George Will seems, at least in his tone, skeptical of the idea of man-made global warming and climate change. I don't expect everyone to agree with prevailing scientific opinion or logic. Just because many do, doesn't mean everyone should. The science behind global warming is as certain as any science can be, it's good enough for most of the world's experts (i.e. those not paid by oil companies to think otherwise) but it doesn't have to be good enough for Mr. Will.

What is an economic imperative however, is the oil economy. We have built our economy and indeed our lifestyle on the idea of personal autonomy- the idea that anyone can own a car and drive wherever they please to do whatever they like. It's as American as apple pie. Cheap energy, largely based on a ready supply first of domestic, then foreign oil and coal led to our automobiles, homes, factories, and offices burning fossil fuels at an unprecedented rate and fundamentally changing the way the nation worked, lived and played.

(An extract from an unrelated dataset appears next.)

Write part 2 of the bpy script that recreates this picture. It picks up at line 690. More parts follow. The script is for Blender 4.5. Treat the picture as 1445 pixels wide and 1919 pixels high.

Now as the developing world begins to move from childhood to adolescence, they demand the same energy use that we bask in. The need for carbon-based fuel is rising more rapidly than supply can keep up. It is this issue that the government must attack. The problem of both domestic and worldwide energy shortage. If that is dealt with intelligently, then we solve an economic woe for our nation, but also, stem the tide of global warming.

The economic issues we are facing require a governmental response on the level of the New Deal. The private sector is concerned, rightly, with is its own short term economic viability-not with the long term problems of energy crisis. As a nation we need governmental intervention to create market conditions that will stimulate innovation and growth over the long term. We encourage diversification in all other manner of investment. Yet when it comes to our energy investment portfolio, we invest only in Oil and Coal. Conservatives, like Mr. Will would have you believe that the market can solve any problem. The Great Depression was not solved by the market alone. The Federal works programs of FDR's new deal were the bedrock of the new solution.

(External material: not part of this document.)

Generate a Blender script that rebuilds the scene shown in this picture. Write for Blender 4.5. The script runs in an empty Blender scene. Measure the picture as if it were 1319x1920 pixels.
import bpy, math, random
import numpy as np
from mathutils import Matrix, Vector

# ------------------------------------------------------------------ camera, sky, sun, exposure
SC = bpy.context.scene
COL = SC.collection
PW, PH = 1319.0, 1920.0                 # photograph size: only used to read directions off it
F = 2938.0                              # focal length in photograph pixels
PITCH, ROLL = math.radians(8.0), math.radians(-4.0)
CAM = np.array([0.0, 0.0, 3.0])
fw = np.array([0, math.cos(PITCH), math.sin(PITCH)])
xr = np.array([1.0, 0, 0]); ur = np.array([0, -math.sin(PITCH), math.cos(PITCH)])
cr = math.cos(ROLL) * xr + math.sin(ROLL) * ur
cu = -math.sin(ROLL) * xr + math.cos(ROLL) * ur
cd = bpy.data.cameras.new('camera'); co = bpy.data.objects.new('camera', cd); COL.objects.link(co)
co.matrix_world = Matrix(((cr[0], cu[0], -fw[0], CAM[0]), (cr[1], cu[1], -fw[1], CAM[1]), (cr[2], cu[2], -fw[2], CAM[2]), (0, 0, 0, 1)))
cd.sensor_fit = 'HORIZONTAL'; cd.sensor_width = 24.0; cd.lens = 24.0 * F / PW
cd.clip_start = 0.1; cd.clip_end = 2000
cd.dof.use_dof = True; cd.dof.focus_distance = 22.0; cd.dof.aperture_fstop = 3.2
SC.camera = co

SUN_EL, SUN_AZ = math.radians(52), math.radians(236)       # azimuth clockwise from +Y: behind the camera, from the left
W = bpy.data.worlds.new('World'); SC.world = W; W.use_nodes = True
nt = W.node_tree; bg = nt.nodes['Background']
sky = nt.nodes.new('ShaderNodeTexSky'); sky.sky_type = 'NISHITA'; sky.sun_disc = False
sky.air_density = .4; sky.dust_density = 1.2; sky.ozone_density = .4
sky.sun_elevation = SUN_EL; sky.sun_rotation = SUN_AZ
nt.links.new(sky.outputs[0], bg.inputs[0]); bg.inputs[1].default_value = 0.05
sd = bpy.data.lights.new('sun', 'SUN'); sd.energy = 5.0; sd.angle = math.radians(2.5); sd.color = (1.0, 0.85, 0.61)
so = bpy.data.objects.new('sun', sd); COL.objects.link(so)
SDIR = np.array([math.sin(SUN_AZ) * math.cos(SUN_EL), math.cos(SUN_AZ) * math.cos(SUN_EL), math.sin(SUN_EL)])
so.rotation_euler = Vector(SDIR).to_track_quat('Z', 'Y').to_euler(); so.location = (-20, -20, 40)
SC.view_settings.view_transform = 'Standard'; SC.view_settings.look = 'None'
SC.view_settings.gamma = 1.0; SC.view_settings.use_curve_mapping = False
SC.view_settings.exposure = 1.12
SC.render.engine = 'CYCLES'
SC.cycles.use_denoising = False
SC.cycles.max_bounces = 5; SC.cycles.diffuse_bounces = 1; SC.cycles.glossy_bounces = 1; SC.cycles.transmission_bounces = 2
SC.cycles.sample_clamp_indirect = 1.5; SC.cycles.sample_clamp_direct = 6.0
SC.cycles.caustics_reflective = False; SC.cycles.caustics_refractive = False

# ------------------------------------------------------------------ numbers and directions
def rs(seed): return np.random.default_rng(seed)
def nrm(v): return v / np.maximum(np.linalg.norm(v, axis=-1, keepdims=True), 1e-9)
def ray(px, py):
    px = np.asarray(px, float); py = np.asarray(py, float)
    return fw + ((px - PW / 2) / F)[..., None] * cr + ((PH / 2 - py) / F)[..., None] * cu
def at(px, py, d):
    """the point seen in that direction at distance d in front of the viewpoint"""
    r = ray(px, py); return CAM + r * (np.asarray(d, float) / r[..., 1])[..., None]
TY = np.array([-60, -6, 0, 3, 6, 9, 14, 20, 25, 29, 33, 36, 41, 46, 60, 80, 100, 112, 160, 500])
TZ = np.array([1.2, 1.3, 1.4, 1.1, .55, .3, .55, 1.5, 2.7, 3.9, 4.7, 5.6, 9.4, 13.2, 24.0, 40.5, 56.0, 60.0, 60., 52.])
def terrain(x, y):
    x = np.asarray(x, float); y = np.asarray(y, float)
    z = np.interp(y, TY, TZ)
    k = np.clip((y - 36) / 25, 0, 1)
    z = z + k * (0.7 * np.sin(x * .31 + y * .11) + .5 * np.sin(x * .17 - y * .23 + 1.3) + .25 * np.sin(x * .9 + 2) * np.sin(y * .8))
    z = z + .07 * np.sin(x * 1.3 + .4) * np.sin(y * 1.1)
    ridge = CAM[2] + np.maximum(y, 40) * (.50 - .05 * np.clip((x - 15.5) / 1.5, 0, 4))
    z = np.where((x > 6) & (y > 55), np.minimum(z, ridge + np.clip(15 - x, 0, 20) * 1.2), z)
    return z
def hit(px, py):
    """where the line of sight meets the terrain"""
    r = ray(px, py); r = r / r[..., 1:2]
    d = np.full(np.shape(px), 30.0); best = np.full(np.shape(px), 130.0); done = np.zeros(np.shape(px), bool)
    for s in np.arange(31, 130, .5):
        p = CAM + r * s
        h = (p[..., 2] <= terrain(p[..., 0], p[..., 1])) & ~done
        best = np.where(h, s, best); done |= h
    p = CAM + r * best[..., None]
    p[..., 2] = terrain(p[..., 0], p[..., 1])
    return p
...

Am I likening the Cap and Trade Program under consideration today with FDR's New Deal? Of course not, however I believe the government must create a challenging environment for industry to come up with solutions to problems. The government must create the kind of challenge, and crisis that we could see in the future, today. To solve a this giant problem before we really are behind the 8-ball. If, for instance Saudi oil supplies were cut off from us by some natural disaster out of man's control, would we simply cease to function? If every drop of oil disappeared tomorrow, what would we do?

We would solve the problem, we would go through a devestating period, and then the nation would pick itself up and build wind, hydro, solar, nuclear and coal plants (clean or not) to solve the energy crisis. Why do conservatives fear government intervention when it comes to solving the greatest problem in our history? Mr. Will, cap and trade solved the acid rain problem. Why shouldn't we try it to solve not global climate change, but our Oil problem?